Friday, February 06, 2009

Taxes vs. expenditure stimuli - on the one hand & on the other...

Paul Krugman slams the moves for tax cuts arguing that the US economy is about to fall into an abyss*.  The question really is the size of the cuts - if big enough they can provide as much stimulation as a fiscal expansion.  At times Krugman allows his Republican hatreds to override his reason.

Greg Mankiw on the other hand argues that the US should utilise a revenue neutral payroll tax cut coupled with a gradually increasing tax on gasoline.  One conspicuous advantage is that tax cuts have an immediate impact whereas well-planned fiscal investments have significant implementation lags.

The Mankiw move has its attractions.  It replaces a stupid tax on jobs which damages employment with an environmentally sensitive tax that (however imperfectly) helps reduce congestion, pollution and of course greenhouse gas emissions.  We could think about similar sorts of moves in Australia where rates of payroll tax are comparable to those paid in the US.

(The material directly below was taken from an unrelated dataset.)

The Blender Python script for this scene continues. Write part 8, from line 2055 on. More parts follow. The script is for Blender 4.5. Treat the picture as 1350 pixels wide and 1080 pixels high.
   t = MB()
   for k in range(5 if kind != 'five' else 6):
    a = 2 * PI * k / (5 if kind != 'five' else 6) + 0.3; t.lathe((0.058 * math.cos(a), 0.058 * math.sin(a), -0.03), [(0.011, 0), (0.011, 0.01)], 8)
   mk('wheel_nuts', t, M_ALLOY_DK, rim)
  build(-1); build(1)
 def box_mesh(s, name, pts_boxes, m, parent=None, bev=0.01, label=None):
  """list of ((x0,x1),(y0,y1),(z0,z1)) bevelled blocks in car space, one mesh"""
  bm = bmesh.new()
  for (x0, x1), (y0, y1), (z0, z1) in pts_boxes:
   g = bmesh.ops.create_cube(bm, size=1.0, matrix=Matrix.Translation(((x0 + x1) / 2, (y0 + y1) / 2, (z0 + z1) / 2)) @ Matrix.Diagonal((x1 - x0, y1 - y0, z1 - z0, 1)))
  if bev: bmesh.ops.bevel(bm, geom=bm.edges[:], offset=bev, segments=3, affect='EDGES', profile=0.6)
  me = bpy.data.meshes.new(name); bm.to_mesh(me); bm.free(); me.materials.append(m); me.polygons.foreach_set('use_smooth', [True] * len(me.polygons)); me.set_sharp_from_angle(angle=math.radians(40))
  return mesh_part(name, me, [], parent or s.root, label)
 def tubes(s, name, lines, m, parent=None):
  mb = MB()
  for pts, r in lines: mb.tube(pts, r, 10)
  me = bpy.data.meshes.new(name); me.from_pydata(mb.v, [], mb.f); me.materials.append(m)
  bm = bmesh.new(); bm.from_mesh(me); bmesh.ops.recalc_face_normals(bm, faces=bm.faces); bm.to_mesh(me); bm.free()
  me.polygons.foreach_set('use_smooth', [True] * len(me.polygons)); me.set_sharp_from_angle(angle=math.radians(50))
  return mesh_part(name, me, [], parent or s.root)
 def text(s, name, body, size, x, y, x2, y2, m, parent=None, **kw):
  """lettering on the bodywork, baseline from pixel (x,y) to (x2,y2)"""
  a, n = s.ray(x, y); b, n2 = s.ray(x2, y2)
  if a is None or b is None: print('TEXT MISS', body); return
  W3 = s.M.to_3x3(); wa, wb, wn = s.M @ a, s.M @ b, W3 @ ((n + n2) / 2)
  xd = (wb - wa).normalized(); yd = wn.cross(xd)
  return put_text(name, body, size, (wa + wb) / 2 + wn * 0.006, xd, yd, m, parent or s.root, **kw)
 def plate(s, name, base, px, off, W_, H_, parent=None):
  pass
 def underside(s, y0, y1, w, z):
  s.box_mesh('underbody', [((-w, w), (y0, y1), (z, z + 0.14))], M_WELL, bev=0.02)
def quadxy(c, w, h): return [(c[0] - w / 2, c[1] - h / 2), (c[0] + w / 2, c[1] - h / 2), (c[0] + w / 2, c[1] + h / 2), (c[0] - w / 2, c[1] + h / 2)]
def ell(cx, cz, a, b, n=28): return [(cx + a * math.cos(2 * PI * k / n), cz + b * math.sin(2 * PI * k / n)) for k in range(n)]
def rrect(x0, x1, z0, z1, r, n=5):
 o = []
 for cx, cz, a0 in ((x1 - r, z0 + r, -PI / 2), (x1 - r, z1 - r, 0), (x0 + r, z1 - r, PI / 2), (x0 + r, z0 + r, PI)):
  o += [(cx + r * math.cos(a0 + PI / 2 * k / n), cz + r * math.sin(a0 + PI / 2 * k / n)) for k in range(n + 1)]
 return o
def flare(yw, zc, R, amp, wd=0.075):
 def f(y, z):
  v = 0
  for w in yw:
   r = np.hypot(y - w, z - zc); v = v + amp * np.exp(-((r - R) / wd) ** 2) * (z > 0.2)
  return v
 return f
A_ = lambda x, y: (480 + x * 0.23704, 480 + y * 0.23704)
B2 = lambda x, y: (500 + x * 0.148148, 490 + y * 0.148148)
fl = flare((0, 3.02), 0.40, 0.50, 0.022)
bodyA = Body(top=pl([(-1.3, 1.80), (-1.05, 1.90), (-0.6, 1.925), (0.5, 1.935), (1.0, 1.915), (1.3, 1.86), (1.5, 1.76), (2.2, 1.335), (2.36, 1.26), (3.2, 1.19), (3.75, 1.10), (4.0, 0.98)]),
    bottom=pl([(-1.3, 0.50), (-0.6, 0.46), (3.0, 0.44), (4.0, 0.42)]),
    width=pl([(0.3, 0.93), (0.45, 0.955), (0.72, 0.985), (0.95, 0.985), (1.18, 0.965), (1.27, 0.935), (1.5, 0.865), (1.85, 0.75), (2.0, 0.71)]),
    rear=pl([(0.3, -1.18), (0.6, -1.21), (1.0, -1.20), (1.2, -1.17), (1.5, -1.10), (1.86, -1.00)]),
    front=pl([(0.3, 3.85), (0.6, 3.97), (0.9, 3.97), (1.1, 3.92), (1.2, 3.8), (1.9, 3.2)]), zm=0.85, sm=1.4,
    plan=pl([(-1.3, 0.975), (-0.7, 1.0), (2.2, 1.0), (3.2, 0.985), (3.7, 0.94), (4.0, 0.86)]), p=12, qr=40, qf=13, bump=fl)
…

* That is not an exaggerated claim. 598,000 jobs were lost in the US in January 2009 with unemployment up to 7.6% of the workforce compared to 4.9% in January 2008.

6 comments:

Anonymous said...

at times?

Anonymous said...

Harry, tax cuts have an impact on the budget.
At some stage you have to deal with the money lost.
when recovery comes do you raise taxes or cut spending.

Unfortunately most people proposing tax cuts including Turnbull are saying rising economic activity will take care of all of this.

It doesn't.

Given the times one might think more saving and less spending would occur and it does does not have the 'big bang 'approach either

Anonymous said...

Interesting proposition Homer. It's Homer behind the anonymity, Harry. I know that bad diction from a mile off.




Unfortunately most people proposing tax cuts including Turnbull are saying rising economic activity will take care of all of this.

Homer:
Are you actually saying that economic growth doesn't raise the amount of money going into the government's coffers. If you are you're an usually bad economist.

hc said...

Homer (if it is use) - additional spending must also be financed. it is no difference to tax cuts.

Anonymous said...

Harry,

you might have missed it but the expenditure is finite.

Tax cuts are ongoing. How are you going to pay for them?

There is no research of any quality which shows tax cuts raise enough revenue to pay for them

Anonymous said...

Well of course you can make the tax cuts temporary, but if you tell people they're temporary they're likely to save them. Permanent income hypothesis and all that.

The Keynesians have a point about balanced budget multipliers. If the government spends the damned cash on things like infrastructure then you know it's spent, not saved. Or you can limit the cash handouts to poor people who can be guaranteed to spend it (if only on pokies!).

Cash handouts or tax cuts to people who are both able and motivated to do precautionary saving (fearing job loss and/or deflation) will tend to be saved.